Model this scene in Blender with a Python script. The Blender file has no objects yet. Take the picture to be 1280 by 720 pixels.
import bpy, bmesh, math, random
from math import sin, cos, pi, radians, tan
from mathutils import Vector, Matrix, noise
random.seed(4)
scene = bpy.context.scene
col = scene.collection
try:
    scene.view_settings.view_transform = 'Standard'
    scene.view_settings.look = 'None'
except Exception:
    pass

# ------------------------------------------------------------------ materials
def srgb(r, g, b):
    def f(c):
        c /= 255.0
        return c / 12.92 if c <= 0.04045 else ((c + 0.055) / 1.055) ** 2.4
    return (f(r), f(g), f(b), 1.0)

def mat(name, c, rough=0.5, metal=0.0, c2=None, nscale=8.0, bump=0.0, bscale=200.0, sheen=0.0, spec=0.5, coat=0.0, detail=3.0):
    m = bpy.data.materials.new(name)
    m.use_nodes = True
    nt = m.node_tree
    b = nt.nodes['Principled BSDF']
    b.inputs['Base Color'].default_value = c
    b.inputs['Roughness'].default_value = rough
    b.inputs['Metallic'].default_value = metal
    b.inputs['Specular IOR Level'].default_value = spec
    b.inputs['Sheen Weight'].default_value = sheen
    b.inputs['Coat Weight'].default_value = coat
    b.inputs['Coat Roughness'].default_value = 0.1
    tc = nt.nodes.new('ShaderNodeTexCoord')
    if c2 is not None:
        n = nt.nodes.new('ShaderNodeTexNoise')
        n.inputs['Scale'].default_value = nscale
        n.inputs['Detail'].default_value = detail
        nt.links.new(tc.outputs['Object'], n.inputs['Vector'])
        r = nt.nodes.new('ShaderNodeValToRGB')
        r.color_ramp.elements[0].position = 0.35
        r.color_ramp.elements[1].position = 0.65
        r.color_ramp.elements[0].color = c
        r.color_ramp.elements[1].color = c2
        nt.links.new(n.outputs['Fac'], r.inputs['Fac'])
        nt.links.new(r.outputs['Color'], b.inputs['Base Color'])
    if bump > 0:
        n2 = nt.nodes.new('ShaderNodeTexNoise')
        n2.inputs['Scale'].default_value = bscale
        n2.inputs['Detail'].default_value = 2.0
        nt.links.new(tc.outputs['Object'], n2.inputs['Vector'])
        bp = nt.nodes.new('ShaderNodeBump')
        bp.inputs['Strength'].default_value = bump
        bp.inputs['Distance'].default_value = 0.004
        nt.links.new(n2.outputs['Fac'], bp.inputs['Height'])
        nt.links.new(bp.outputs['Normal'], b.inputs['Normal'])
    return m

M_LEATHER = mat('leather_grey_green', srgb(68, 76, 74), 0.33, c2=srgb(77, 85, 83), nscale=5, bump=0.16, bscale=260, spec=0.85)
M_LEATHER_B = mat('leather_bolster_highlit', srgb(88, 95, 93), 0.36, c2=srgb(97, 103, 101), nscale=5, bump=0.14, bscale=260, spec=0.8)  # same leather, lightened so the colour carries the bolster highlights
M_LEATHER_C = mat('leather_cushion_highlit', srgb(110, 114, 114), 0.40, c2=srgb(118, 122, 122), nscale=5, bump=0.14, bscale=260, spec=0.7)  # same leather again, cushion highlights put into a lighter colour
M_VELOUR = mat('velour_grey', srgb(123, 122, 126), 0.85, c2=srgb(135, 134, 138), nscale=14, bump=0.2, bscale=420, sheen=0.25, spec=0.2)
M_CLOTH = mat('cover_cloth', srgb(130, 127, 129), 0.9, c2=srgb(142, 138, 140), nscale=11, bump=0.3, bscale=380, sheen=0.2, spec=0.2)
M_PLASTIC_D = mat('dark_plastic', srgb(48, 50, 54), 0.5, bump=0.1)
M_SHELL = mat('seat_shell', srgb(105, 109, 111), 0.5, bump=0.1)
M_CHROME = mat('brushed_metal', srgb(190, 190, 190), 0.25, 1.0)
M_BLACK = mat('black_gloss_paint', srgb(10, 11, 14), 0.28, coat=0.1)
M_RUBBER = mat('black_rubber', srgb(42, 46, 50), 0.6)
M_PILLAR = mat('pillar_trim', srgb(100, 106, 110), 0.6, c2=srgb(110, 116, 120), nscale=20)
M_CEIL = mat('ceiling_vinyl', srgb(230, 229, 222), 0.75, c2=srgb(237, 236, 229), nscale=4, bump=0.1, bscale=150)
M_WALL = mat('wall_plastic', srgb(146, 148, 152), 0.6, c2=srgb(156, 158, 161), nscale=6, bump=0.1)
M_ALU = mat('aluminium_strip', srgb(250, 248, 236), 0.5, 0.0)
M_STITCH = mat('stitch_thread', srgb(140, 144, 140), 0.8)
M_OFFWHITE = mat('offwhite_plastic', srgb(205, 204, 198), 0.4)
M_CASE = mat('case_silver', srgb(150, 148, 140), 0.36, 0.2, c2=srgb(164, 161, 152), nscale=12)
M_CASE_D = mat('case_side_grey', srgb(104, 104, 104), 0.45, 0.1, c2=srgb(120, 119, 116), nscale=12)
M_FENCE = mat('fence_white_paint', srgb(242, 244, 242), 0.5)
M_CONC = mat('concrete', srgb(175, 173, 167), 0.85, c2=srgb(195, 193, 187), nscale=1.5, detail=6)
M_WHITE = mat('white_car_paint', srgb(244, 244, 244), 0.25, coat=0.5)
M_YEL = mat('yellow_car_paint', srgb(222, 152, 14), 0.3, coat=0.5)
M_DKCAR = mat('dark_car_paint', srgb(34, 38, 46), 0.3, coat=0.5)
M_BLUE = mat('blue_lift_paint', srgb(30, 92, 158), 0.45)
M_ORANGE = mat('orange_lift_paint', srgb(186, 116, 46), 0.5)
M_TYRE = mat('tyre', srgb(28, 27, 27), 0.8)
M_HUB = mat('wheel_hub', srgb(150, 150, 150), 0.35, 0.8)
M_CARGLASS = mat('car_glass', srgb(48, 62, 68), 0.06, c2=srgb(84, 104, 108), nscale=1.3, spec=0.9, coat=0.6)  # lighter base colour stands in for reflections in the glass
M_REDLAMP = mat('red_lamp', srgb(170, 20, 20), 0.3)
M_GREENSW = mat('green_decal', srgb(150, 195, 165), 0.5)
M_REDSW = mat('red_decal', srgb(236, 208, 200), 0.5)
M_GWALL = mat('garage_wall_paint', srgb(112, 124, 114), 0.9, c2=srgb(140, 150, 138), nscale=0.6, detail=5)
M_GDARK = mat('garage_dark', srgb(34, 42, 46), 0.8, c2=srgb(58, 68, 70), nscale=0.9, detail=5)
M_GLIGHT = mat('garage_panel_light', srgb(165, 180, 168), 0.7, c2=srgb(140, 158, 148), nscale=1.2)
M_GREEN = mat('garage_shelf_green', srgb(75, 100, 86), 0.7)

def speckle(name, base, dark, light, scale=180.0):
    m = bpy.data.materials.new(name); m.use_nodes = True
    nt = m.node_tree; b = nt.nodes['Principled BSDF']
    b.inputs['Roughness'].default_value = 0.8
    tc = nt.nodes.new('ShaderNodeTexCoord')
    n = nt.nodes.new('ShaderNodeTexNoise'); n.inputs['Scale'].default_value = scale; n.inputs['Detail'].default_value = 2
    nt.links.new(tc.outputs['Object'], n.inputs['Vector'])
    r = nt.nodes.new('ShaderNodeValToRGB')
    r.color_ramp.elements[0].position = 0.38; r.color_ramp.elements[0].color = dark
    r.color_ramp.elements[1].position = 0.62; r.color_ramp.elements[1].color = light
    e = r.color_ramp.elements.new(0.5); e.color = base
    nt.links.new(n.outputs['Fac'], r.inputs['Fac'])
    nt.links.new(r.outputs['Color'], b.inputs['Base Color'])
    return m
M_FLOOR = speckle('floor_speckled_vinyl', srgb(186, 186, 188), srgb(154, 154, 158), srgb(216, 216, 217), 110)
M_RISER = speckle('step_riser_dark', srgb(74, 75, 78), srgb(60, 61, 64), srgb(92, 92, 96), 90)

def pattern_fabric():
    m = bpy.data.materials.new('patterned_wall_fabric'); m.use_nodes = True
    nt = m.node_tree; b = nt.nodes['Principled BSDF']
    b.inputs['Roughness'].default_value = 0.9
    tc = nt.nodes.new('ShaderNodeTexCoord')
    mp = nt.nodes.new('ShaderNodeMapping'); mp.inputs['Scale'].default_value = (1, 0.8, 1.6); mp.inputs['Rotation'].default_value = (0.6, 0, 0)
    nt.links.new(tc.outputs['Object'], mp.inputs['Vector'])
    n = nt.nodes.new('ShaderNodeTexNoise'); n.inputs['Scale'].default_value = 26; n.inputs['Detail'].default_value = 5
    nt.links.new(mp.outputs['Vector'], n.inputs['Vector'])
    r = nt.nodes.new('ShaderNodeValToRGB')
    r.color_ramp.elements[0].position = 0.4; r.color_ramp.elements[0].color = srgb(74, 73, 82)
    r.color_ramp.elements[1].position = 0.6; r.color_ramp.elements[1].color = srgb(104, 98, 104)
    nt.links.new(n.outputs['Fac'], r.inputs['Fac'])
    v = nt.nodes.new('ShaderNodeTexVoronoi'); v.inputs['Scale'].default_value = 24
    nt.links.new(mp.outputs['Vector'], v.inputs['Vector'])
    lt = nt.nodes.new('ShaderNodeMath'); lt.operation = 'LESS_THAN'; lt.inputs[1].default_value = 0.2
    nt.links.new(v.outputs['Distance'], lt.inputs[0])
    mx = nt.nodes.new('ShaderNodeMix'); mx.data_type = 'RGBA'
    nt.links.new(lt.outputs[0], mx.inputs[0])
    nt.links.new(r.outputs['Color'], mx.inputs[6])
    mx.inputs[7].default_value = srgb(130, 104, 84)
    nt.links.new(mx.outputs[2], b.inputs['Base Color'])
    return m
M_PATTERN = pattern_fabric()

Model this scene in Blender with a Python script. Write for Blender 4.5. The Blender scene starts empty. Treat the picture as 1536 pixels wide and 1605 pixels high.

══════

■ **PROBLEM DETAILS**: Reproduce exactly the lines from the line with "bump=0.16, bscale=260, spec=0.85)" through the line with "bump=0.14, bscale=260, spec=0.8)", both end lines included, and only those lines.

■ **RESPONSE TO THE TASK**:
M_LEATHER = mat('leather_grey_green', srgb(68, 76, 74), 0.33, c2=srgb(77, 85, 83), nscale=5, bump=0.16, bscale=260, spec=0.85)
M_LEATHER_B = mat('leather_bolster_highlit', srgb(88, 95, 93), 0.36, c2=srgb(97, 103, 101), nscale=5, bump=0.14, bscale=260, spec=0.8)  # same leather, lightened so the colour carries the bolster highlights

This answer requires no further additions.